Can you expand on that? This was actually a selling point during one of my interviews. Seemed like a good thing for opportunity. 

I was told it would take about 1.5 years to become a licensed appraiser, and would start getting part of the fee from each report at that point. 

 

Sure and I do agree that this can be looked at as a positive but you have to ask yourself some questions and I too was fed this pitch "well a lot of appraisers are old so after they retire you will profit from lack of competition". I didnt buy into this because my prediction is after many in the current 55 - 65 year old range retire, then licensing requirements will ease up, thus allowing more people to enter the profession.  Likely licensing wont get any harder, given the already limited amount of appraisers it will only get easier but this will take time. USPAP needs people to get licenses, thats how they make money via courses, and material.  Wouldn't they do something to make sure there is someone taking their classes? I found that argument a little soft to pitch to a young and educated person with other CRE experience.  Also getting certified in 1.5 years isn't impossible, but keep in mind you are at your supervisors whim in that time and if he wants high volume (60-70 hours a week) it'll be tough to dip out for a seven hour USPAP class or to take classes/pass exams. This is a big reason it takes most people at least a few years to get certified.  I started in appraisal so I don't want to knock it, I have several close family members and friends who still do it.

 

Yeah when I think WLB I just think number of hours working and agency, life co's are some of the best in that aspect. But yes, I completely understand flexibility can be important and thats where I think agency might fall short depending on the shop. For your job,  I think you can perfectly work from home 5 days a week and do a good job but some shops would want you at the office literally 5 days a week and not even adopt a hybrid system. It's just bizarre. 

 

Just to clarify a few comments on here, but in regards to the Certified General Appraisal Licenses, the general requirement is the 300 hours of classes and the 3,000 hours of relevant experience not to be completed faster than 30 months. That is a big time commitment and we do see a lot of people exit the industry inside of the first two years.

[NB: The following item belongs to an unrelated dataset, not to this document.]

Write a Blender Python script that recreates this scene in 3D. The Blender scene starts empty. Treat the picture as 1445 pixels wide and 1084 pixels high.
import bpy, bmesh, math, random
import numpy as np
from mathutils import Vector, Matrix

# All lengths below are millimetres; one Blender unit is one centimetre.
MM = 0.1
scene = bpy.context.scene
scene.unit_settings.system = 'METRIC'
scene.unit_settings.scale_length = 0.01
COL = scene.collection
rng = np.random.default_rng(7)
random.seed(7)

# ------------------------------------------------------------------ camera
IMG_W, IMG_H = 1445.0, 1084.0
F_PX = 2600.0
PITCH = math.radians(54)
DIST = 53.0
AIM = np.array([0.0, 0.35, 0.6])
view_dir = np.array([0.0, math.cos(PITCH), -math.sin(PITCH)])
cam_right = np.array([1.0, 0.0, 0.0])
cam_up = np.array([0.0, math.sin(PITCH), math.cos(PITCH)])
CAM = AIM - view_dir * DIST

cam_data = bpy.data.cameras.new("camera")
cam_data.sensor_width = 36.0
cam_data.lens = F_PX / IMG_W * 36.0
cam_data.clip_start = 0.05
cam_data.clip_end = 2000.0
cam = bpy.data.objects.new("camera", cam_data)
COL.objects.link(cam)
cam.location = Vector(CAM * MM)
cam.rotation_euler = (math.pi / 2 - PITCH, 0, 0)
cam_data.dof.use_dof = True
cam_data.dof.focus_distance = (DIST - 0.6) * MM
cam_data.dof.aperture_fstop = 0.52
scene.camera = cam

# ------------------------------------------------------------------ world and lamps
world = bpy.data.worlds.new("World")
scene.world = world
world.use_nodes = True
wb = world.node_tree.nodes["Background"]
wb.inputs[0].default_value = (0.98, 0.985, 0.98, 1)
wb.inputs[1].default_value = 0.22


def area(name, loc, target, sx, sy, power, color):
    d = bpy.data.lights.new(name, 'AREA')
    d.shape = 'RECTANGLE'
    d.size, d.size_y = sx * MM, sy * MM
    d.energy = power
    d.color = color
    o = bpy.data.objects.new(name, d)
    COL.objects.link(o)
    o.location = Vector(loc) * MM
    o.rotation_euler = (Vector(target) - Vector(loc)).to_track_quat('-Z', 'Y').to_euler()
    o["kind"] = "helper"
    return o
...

As others have said, there is some very good experience to be gained in the industry, especially for relative newbies in the field. 

As far as work life balance, I can honestly say that fee appraisers have zero work life balance right now. We are seeing 7 and 8 week turn around times for reports and most firms in my market have their staff working seven days a week to keep up with demand. When I was on the fee side, it definitely negatively impacted the way I looked at time off because any day that you spend not working (weekends, holidays, or vacation) is literally costing you money. Having said that, if you are on the fee side right now, you are making more money than you ever have before because of the pure volume. To that point though, with a CG license in a major market, 125k is definitely doable, but when you get to the 250k mark, I've seen a lot of guys get trapped in the sense that their lifestyle expenses get built out to fill their income, but as the pay is a fee split, it also means they can't afford to take a pay cut or slow down. 

To echo what someone above said about the automation concern - I do not see it impacting us in the immediate future. There are a couple firms out there trying to build out automated appraisal models and they are throwing big, big money at this, but no one has successfully accomplished the task. Their product is still limited and most lenders do know it. Caveat - most of the largest lenders are trying to build out internal valuation models using the decades of appraisal data they have in their files, but again, they are not fully there yet. If there are significant advances in this field in the next 5-10 years, that could change, but I think that could be said about a lot of careers. 

All in all - this industry has its good days and its bad days. Personally, I feel as though on the fee side, the cons outweigh the pros, but that's just me.